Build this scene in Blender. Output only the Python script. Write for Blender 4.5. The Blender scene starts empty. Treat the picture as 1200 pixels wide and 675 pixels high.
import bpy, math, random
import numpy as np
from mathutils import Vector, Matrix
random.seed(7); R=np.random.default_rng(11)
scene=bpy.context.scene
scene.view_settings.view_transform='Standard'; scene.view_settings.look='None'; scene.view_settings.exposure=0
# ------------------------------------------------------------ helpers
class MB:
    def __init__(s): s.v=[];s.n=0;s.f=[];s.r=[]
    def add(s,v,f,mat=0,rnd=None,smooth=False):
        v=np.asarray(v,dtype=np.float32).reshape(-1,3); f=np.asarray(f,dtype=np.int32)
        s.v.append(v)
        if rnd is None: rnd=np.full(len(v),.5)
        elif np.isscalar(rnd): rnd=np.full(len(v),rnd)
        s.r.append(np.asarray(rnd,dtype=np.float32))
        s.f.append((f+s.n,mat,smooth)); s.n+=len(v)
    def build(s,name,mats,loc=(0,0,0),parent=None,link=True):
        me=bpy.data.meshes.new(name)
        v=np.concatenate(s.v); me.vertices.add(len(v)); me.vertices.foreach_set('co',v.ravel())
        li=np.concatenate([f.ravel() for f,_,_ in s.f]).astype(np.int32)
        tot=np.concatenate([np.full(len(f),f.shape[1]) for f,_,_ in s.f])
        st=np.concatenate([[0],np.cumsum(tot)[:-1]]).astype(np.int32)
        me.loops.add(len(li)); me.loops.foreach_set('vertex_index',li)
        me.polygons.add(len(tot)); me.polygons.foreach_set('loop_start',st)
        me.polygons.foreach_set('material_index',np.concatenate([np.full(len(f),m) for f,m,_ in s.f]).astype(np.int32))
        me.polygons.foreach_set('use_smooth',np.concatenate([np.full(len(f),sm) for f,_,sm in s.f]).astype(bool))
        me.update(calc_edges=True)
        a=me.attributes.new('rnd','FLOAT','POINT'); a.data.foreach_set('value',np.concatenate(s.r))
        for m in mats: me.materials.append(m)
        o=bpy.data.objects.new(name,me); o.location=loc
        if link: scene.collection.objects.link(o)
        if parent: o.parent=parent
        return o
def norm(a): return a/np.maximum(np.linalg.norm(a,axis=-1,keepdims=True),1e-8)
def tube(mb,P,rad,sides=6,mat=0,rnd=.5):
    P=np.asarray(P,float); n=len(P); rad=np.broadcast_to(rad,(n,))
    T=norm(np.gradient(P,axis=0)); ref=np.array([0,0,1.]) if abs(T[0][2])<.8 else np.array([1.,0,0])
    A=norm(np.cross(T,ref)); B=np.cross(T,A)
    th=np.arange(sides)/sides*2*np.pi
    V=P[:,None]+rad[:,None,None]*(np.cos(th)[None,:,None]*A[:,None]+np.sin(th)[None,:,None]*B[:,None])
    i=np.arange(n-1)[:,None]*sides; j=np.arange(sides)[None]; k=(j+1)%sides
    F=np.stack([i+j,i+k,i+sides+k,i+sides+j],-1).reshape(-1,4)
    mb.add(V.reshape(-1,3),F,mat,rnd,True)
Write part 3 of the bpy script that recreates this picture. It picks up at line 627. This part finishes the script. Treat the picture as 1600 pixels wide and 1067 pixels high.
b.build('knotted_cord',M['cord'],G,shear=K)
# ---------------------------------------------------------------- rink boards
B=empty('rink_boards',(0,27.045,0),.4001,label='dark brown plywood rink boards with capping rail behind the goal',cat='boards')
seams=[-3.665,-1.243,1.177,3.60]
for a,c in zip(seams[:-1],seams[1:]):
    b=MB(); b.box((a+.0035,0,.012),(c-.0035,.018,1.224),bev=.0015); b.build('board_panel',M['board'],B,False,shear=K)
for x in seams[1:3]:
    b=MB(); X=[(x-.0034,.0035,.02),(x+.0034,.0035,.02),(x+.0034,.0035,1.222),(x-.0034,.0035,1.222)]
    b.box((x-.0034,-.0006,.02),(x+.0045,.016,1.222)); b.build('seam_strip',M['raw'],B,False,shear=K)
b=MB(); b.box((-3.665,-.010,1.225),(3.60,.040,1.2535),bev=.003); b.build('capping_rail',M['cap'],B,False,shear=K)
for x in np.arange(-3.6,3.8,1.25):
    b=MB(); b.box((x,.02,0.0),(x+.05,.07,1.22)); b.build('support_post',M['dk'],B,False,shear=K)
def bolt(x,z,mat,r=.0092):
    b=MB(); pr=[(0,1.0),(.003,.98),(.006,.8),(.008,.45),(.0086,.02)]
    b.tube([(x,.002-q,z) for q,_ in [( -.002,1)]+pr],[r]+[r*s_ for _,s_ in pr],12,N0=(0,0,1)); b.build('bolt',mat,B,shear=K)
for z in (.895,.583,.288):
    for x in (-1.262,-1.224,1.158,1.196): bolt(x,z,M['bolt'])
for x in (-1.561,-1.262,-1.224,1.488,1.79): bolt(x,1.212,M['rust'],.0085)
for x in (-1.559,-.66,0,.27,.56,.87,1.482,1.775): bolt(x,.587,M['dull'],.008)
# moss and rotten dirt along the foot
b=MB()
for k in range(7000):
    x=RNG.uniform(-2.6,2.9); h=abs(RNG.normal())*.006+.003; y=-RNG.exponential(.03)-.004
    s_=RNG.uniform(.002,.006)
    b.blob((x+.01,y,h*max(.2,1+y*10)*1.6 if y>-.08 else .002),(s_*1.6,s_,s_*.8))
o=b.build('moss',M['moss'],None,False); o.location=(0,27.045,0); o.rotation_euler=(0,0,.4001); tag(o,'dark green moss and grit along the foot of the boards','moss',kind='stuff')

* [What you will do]
Search the entries for the word "pixels" and pick out every line that holds it.

* [Answer in full]
Build this scene in Blender. Output only the Python script. Write for Blender 4.5. The Blender scene starts empty. Treat the picture as 1200 pixels wide and 675 pixels high.
Write part 3 of the bpy script that recreates this picture. It picks up at line 627. This part finishes the script. Treat the picture as 1600 pixels wide and 1067 pixels high.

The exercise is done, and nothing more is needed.